Define the stopping time $\tau := \inf \{t : w(t) \ge \lambda\}$; we want to compute $P(\tau \le T)$. Note that $$P(\tau \le T) = P(\tau \le T, w(T) < \lambda) + P(\tau \le T, w(T) = \lambda) + P(\tau \le T, w(T) > \lambda).$$ The reflection principle essentially states that by symmetry $P(\tau \le T, w(T) < \lambda) = P(\tau \le T, w(T) > \lambda)$, so \begin{align*}P(\tau \le T) &= P(\tau \le T, w(T) = \lambda) + 2P(\tau \le T, w(T) > \lambda) \\ &= P(w(T) = \lambda) + 2 P(w(T) > \lambda), \end{align*} where the last equality follows from the fact that if $w(T) \ge \lambda$ then we automatically have $\tau \le T$. The two probabilities $P(w(T) = \lambda)$ and $P(w(T) > \lambda)$ are both straightforward to compute.
To compute $P(w(T) = \lambda)$, let $m$ be the number of times that $w$ increases up to time $T$, i.e. $m$ is the number of times that $s = 1$. Then $w(T) = m - (T-m) = 2m - T,$ so $w(T) = \lambda$ iff $m = \frac{\lambda + T}{2}$. Since $m \in \{0,1,...,T\}$, we have $P(w(T) = \lambda) = 0$ if $\lambda + T$ is odd.
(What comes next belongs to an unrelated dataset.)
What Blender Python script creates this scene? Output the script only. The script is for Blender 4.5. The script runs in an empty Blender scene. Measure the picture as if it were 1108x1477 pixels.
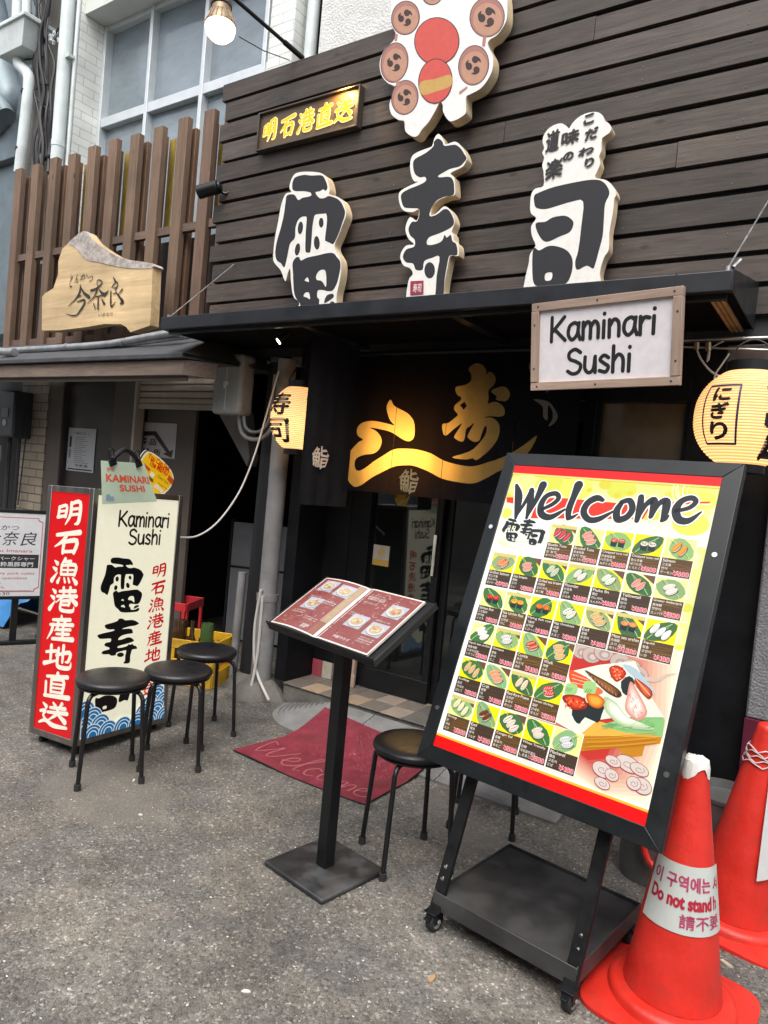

Otherwise, the probability of getting $m$ increases in $T$ steps is $\binom{T}{m} 2^{-T}$. Since we can use this to compute $P(w(T)=k)$ for any $k$, we can now use $P(w(T) > \lambda) = \sum_{k=\lambda+1}^T P(w(T)=k)$. It's also worth noting that when $T$ is large, $w(T)$ is approximately normally distributed with mean $0$ and variance $T$, so $P(w(T) > \lambda) = 1-P(w(T) \le \lambda) \approx 1-\Phi(\frac{\lambda}{\sqrt{T}})$ where $\Phi$ is the standard normal CDF.
For the second question, we actually have $\mathbb{E}[T_{\lambda}] = \infty$ for all $\lambda > 0$. The easiest proof of this is proof by contradiction and using the optional stopping theorem. Suppose $\mathbb{E}[T_{\lambda}] < \infty$. Then, since $w(t)$ is a martingale with $|w(t+1)-w(t)| \le 1$, we would have $\mathbb{E}[w(T_\lambda)] = w(0) = 0$ by the optional stopping theorem. However, by definition of $T_\lambda$, we know $w(T_\lambda) \ge \lambda > 0$, so $\mathbb{E}[w(T_{\lambda})] \ge \lambda$, which contradicts that $\mathbb{E}[w(T_{\lambda})] = 0$. Hence $\mathbb{E}[T_\lambda] = \infty$ for all $\lambda > 0$.